- **Given problem**:
Copy out exactly the lines from the first line of the material below through the line containing "8).build('stand', M['black'], fn, True)", and nothing beyond them.

___

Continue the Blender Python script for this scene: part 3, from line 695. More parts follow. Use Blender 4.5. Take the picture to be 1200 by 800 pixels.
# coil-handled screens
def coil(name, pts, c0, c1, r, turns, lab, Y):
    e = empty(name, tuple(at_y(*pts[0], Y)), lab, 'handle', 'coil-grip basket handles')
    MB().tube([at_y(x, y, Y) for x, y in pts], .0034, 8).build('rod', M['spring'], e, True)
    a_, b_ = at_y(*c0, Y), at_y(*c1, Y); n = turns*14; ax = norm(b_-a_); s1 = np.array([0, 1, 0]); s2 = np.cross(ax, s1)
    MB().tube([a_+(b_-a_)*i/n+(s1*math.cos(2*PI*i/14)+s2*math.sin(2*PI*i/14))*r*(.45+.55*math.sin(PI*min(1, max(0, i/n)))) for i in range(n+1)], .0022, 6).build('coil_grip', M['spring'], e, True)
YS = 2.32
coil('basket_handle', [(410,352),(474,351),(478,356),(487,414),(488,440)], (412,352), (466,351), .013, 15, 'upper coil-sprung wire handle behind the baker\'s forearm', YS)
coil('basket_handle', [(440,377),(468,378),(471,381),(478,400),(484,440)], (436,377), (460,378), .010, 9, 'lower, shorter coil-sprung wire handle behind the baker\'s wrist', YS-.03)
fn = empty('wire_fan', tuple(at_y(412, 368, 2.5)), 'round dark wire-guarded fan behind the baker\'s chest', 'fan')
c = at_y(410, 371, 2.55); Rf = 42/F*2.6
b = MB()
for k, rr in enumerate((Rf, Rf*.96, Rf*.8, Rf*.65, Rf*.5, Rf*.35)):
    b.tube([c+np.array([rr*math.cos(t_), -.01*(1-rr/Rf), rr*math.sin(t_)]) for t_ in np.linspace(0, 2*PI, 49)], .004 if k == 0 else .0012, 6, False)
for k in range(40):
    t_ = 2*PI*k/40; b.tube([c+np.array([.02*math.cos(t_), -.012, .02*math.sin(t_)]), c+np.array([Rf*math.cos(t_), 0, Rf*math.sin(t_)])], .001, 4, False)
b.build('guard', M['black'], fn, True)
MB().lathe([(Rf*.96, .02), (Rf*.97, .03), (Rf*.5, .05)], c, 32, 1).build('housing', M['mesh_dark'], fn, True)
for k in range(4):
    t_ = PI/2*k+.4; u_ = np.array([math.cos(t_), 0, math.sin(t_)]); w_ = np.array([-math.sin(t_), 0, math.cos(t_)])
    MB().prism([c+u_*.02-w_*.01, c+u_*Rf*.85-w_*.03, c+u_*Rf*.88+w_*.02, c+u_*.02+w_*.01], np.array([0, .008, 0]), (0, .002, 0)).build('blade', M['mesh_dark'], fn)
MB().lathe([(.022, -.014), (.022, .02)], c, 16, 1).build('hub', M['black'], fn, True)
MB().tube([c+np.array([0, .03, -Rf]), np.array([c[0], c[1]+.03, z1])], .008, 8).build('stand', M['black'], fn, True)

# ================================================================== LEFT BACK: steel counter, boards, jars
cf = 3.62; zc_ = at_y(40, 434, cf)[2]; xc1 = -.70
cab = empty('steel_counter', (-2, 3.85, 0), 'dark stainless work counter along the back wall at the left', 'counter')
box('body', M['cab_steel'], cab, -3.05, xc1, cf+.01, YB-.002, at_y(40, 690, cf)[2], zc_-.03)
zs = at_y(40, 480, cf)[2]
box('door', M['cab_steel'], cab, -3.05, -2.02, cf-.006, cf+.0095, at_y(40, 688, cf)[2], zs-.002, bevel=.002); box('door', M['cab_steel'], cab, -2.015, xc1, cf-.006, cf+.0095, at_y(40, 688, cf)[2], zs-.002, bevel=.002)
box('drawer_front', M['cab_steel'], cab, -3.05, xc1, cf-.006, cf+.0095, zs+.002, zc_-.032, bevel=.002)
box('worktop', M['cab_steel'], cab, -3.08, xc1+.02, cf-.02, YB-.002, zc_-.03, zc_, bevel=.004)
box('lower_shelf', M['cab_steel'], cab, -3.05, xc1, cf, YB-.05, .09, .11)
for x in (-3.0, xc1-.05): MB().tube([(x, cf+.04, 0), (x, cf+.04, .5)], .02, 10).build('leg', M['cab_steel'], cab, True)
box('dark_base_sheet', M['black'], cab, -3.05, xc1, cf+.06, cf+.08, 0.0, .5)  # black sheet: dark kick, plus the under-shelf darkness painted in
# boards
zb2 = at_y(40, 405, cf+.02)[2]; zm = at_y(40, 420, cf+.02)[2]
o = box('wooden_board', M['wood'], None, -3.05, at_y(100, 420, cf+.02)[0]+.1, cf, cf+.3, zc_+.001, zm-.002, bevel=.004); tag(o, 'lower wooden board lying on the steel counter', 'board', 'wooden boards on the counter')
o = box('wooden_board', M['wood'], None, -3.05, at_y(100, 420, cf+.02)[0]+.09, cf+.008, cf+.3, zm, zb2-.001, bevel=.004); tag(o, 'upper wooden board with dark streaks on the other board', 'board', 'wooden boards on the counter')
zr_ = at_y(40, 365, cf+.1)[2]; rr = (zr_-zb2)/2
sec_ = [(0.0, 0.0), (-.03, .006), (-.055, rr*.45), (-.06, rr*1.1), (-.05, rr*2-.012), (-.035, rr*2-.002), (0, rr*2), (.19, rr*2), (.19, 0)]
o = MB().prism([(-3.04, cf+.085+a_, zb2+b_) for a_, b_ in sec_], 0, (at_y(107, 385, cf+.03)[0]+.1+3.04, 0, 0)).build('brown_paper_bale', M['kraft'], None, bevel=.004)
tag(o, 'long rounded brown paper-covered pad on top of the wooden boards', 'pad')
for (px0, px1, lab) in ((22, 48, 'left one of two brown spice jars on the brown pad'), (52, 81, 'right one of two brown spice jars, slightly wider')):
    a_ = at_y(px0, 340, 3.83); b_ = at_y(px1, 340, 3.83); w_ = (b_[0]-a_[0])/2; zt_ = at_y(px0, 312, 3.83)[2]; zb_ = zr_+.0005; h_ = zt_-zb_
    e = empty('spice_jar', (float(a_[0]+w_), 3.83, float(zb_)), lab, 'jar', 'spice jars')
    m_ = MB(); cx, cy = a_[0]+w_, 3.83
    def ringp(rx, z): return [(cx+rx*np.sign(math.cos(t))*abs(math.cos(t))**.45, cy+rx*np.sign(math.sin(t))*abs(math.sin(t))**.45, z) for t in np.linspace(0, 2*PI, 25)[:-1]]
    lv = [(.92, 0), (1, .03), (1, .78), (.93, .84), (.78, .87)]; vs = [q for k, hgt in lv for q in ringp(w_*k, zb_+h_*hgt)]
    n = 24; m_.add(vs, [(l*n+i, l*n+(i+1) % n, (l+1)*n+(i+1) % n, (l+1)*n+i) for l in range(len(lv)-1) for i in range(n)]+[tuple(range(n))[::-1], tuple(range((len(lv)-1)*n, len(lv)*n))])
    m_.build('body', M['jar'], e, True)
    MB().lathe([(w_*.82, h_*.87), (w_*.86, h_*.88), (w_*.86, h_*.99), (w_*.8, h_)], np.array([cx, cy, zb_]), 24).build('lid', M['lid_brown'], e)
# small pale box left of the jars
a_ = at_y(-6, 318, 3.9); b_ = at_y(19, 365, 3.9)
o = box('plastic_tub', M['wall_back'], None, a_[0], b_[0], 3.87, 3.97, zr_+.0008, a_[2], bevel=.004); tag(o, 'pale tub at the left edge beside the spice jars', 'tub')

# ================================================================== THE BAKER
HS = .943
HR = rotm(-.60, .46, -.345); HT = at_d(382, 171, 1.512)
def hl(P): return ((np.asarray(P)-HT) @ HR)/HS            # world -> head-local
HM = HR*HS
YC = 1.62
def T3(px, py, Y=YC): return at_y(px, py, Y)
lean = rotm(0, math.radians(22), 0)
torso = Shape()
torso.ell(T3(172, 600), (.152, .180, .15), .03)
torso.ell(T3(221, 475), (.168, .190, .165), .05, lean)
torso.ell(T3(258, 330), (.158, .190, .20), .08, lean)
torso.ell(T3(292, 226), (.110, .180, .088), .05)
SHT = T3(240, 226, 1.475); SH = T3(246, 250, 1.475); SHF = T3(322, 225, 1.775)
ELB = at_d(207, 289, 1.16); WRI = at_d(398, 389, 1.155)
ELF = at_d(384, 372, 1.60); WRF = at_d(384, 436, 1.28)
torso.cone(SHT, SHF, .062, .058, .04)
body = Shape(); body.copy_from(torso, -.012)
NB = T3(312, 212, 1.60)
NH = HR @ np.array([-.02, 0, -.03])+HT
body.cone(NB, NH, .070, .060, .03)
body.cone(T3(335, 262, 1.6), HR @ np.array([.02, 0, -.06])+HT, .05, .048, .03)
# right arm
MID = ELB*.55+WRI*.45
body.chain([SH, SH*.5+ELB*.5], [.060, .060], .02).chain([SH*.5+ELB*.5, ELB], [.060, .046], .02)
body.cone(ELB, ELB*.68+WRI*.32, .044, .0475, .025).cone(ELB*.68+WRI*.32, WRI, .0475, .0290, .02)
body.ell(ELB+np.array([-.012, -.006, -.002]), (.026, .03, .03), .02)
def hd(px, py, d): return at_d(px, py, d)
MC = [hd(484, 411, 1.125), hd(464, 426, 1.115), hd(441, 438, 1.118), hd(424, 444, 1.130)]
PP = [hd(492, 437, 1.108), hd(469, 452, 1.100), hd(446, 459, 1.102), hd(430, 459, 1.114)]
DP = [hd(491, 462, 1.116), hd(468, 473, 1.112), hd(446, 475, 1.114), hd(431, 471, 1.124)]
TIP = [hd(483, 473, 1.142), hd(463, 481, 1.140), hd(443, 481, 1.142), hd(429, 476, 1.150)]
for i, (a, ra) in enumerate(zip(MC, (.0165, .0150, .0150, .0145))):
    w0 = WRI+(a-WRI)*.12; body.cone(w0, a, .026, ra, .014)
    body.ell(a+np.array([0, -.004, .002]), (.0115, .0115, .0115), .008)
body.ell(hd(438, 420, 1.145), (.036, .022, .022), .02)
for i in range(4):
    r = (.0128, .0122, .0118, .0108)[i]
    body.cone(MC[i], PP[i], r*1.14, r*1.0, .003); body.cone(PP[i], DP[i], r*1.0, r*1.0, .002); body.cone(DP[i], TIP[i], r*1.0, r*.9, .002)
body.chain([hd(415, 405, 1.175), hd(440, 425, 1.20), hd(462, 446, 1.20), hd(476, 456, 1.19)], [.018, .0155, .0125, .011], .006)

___

- **Exercise result**:
Continue the Blender Python script for this scene: part 3, from line 695. More parts follow. Use Blender 4.5. Take the picture to be 1200 by 800 pixels.
# coil-handled screens
def coil(name, pts, c0, c1, r, turns, lab, Y):
    e = empty(name, tuple(at_y(*pts[0], Y)), lab, 'handle', 'coil-grip basket handles')
    MB().tube([at_y(x, y, Y) for x, y in pts], .0034, 8).build('rod', M['spring'], e, True)
    a_, b_ = at_y(*c0, Y), at_y(*c1, Y); n = turns*14; ax = norm(b_-a_); s1 = np.array([0, 1, 0]); s2 = np.cross(ax, s1)
    MB().tube([a_+(b_-a_)*i/n+(s1*math.cos(2*PI*i/14)+s2*math.sin(2*PI*i/14))*r*(.45+.55*math.sin(PI*min(1, max(0, i/n)))) for i in range(n+1)], .0022, 6).build('coil_grip', M['spring'], e, True)
YS = 2.32
coil('basket_handle', [(410,352),(474,351),(478,356),(487,414),(488,440)], (412,352), (466,351), .013, 15, 'upper coil-sprung wire handle behind the baker\'s forearm', YS)
coil('basket_handle', [(440,377),(468,378),(471,381),(478,400),(484,440)], (436,377), (460,378), .010, 9, 'lower, shorter coil-sprung wire handle behind the baker\'s wrist', YS-.03)
fn = empty('wire_fan', tuple(at_y(412, 368, 2.5)), 'round dark wire-guarded fan behind the baker\'s chest', 'fan')
c = at_y(410, 371, 2.55); Rf = 42/F*2.6
b = MB()
for k, rr in enumerate((Rf, Rf*.96, Rf*.8, Rf*.65, Rf*.5, Rf*.35)):
    b.tube([c+np.array([rr*math.cos(t_), -.01*(1-rr/Rf), rr*math.sin(t_)]) for t_ in np.linspace(0, 2*PI, 49)], .004 if k == 0 else .0012, 6, False)
for k in range(40):
    t_ = 2*PI*k/40; b.tube([c+np.array([.02*math.cos(t_), -.012, .02*math.sin(t_)]), c+np.array([Rf*math.cos(t_), 0, Rf*math.sin(t_)])], .001, 4, False)
b.build('guard', M['black'], fn, True)
MB().lathe([(Rf*.96, .02), (Rf*.97, .03), (Rf*.5, .05)], c, 32, 1).build('housing', M['mesh_dark'], fn, True)
for k in range(4):
    t_ = PI/2*k+.4; u_ = np.array([math.cos(t_), 0, math.sin(t_)]); w_ = np.array([-math.sin(t_), 0, math.cos(t_)])
    MB().prism([c+u_*.02-w_*.01, c+u_*Rf*.85-w_*.03, c+u_*Rf*.88+w_*.02, c+u_*.02+w_*.01], np.array([0, .008, 0]), (0, .002, 0)).build('blade', M['mesh_dark'], fn)
MB().lathe([(.022, -.014), (.022, .02)], c, 16, 1).build('hub', M['black'], fn, True)
MB().tube([c+np.array([0, .03, -Rf]), np.array([c[0], c[1]+.03, z1])], .008, 8).build('stand', M['black'], fn, True)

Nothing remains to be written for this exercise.